* BEGIN Source excerpt *

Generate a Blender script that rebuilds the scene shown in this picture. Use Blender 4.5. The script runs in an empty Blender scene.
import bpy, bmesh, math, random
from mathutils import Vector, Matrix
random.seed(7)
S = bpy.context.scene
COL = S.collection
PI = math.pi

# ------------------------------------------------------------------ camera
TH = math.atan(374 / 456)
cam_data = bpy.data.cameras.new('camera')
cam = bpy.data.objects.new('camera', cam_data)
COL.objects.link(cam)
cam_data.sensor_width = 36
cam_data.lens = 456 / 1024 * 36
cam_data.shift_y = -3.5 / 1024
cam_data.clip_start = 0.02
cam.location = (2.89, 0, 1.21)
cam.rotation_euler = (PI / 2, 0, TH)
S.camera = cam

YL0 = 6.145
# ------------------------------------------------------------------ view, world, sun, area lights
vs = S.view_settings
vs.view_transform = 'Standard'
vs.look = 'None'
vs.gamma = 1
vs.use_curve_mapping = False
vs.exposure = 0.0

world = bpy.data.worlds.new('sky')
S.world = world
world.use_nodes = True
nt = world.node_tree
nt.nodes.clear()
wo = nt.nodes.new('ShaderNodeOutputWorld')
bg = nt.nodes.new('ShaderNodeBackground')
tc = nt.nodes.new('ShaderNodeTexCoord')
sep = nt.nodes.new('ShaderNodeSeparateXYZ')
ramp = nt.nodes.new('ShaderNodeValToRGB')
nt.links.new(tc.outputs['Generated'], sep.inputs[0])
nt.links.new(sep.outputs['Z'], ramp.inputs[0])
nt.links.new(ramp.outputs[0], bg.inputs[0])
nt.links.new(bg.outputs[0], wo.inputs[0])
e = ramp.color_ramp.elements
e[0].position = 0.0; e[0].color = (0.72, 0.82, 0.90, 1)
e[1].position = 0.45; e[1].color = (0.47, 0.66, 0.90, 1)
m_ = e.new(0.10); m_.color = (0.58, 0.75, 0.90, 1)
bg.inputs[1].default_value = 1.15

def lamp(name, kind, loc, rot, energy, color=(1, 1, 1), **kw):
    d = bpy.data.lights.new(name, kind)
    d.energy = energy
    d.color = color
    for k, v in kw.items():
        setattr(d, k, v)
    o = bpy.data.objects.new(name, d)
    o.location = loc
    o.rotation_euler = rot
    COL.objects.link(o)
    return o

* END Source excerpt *

Print, unaltered, every line from the beginning of the material down to the line with "vs.exposure = 0.0".

Generate a Blender script that rebuilds the scene shown in this picture. Use Blender 4.5. The script runs in an empty Blender scene.
import bpy, bmesh, math, random
from mathutils import Vector, Matrix
random.seed(7)
S = bpy.context.scene
COL = S.collection
PI = math.pi

# ------------------------------------------------------------------ camera
TH = math.atan(374 / 456)
cam_data = bpy.data.cameras.new('camera')
cam = bpy.data.objects.new('camera', cam_data)
COL.objects.link(cam)
cam_data.sensor_width = 36
cam_data.lens = 456 / 1024 * 36
cam_data.shift_y = -3.5 / 1024
cam_data.clip_start = 0.02
cam.location = (2.89, 0, 1.21)
cam.rotation_euler = (PI / 2, 0, TH)
S.camera = cam

YL0 = 6.145
# ------------------------------------------------------------------ view, world, sun, area lights
vs = S.view_settings
vs.view_transform = 'Standard'
vs.look = 'None'
vs.gamma = 1
vs.use_curve_mapping = False
vs.exposure = 0.0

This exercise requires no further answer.